16-08-2012 07:41 AM | Arable, Cereal, Crops, Grassland, News

2,4-D resistance could limit herbicide future usefulness

Even as crops resistant to 2,4-D herbicide are being developed, populations of weeds are also developing a resistance. A 2,4-D–resistant variety of the waterhemp weed has been found, and its spread could lessen the impact of an herbicide widely used in grassland and crop production.

Despite worldwide use of 2,4-D since the 1940s, only 17 weeds were previously known to be resistant to it.

The journal Weed Science reports the discovery of 2,4-D–resistant waterhemp by a grower in Nebraska. Although scarce 30 years ago, waterhemp is now a major problem for crop production in the midwestern United States.

This is the sixth mechanism-of-action herbicide group to which waterhemp has developed resistance.

After 10 years of treatment with 2,4-D, waterhemp was no longer effectively controlled in a Nebraska native-grass seed production field.

The highest doses of 2,4-D that were used in an on-site field study, 33 lb ai/A, were insufficient to control 50 percent of the waterhemp population.

Researchers gathered waterhemp seeds from this field and performed greenhouse testing against a susceptible waterhemp variety.

Twenty-eight days after treatment with the herbicide, visual observation and dry weight values showed a 10-fold resistance in the affected sample. Researchers also found a reduced sensitivity to the herbicide dicamba.

Corn, soybeans, and cotton resistant to 2,4-D are under development; some are already under USDA consideration for nonregulated status. While an engineered crop offers easier treatment of weeds, this biotechnology will bring about an increase in the use of the 2,4-D herbicide. The authors warn that this new biotechnology must come with proper stewardship to retain the effectiveness of this herbicide.

Comments

16-08-2012 11:43 AM | Posted by Dairy Maid
This is a treadmill that the US needs to get off and one that Europe needs to permanently avoid getting on.
The development of 2,4-D resistant crops is a last ditch attempt to save an outdated technology because Roundup Ready and Glufosinate Ready crops are no longer effective. With over 20 species of weeds now resistant to these herbicides via 2 or more modes of resistance, the evolutionary arms race that biotech is waging with plant evolution is a failing one.
The environment suffers as a consequence of persistent dousing with these chemicals, and food crops are increasingly contaminated.
2,4-D and Dicamba are even more prone to drift onto neighbouring crops and habitats than Roundup is, which will cause bad feeling between farmers, not to mention the economic and environmental damage caused by this process.
Why on earth would you by into a failing technology like GM?
20-08-2012 13:22 PM | Posted by Oliver Dowding
I'm very much with the Dairy Maid response.

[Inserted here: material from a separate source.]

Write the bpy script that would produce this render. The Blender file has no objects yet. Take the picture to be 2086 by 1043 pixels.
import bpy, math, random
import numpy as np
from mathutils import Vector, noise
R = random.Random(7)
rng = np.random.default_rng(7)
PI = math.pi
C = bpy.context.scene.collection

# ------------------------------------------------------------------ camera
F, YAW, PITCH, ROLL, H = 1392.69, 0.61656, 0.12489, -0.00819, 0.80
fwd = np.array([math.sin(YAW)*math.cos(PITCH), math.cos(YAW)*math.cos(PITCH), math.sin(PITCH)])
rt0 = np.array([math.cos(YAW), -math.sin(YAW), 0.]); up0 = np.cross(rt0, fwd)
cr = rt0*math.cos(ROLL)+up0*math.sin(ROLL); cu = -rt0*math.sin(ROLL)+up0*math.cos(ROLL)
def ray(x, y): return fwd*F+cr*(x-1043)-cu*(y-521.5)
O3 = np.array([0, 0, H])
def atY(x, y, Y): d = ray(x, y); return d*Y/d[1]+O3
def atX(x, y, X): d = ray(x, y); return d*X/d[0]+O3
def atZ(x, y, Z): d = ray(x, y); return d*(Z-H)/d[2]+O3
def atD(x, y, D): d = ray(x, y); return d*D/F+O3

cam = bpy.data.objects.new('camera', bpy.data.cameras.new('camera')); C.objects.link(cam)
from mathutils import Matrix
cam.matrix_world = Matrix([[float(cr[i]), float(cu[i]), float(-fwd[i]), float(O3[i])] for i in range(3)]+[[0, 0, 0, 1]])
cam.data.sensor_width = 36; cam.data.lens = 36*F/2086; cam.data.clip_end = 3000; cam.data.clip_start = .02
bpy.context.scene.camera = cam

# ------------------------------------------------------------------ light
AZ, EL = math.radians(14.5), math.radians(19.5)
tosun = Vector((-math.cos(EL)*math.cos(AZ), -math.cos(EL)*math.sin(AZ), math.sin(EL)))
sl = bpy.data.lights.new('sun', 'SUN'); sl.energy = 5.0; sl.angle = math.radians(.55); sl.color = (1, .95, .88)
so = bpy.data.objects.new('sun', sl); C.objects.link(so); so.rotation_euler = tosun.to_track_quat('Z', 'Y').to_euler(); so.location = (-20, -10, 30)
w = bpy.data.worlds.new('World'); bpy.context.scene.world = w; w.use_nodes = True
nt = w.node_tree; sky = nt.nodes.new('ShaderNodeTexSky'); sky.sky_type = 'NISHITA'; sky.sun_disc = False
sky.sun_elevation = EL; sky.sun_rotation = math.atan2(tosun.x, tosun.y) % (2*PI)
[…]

For how much longer will the technology corporations (it's hard to call them seed companies) insist on spending $billions on GM technology? Just imagine what we could have done with conventional breeding if the same amount of money and energy had been invested in that line?

In the midst of all this, we hear nothing from our leadership within the farm organisations about how they view this emerging resistance. They seem hell-bent on doing everything possible to support the technology which now is becoming increasingly questionable. To some of us it always has been. I can be absolutely certain that it's never going to be the linchpin that will deliver an equitable and sufficient food supply for all.